PERSPECTIVE
Over time, libraries have enjoyed a special privilege of determining which published materials are deemed culturally valuable and worth preserving. Materials that are kept within a collection are largely considered to be more useful than those that are removed. Books and other materials are removed from collections for a variety of different reasons: space is in short supply, materials become physically worn, information becomes outdated, and new editions are produced. Whatever the ultimate (and presumably sound) motivation for weeding a collection may be, one result is that a tremendous amount of printed material disappears from the public realm once it leaves the public library.
The Reanimation Library is particularly interested in the loss of visual information that accompanies the process of weeding. Collection development policies generally assign little weight to the visual dimension of a work, unless that work happens to be graphically driven (i.e. a book profiling a visual artist, graphic design, or similar materials of an explicitly visual nature). Most library collection development policies prioritize the acquisition of items that contain currently relevant textual information, and replace items where that information is lacking or out of date. This protocol, coupled with the continual production of newer editions, creates a growing fossil record of outdated books—a veritable feast for image archaeologists.
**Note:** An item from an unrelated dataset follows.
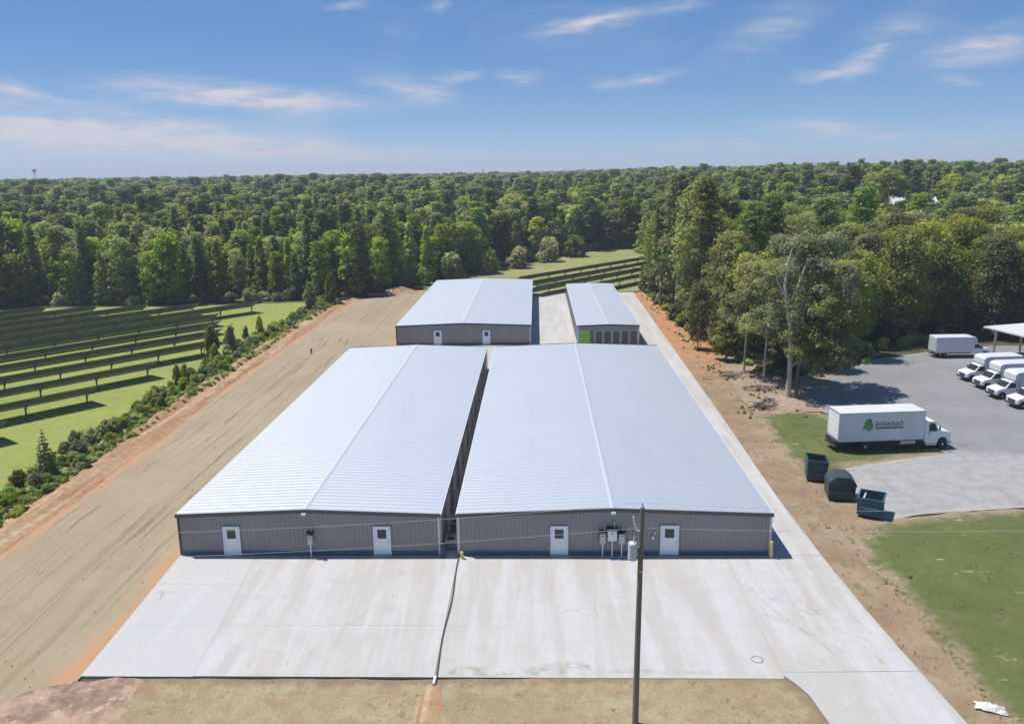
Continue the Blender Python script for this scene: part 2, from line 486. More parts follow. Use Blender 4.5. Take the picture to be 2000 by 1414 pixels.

The Reanimation Library is actively engaged in building a collection of materials that are rich in visual information regardless of the currency of their textual content. The library serves as a repository and, more pertinently, an access point for such materials.
Artists, historians, writers, musicians, and scholars ground their creative and intellectual work in the images, ideas, words, and sounds of previous generations. Pastiche, collage, and sampling are fundamental tools of contemporary creative activity. The Reanimation Library presents a fertile environment for patrons to engage with the work of the past in creative, recombinant ways. Shiyali Ramamrita Ranganathan's first law of library science states that "books are for use." The Reanimation Library believes that a book's intended use is not its only use and encourages visitors to find—and share—their own uses for the books in its collection.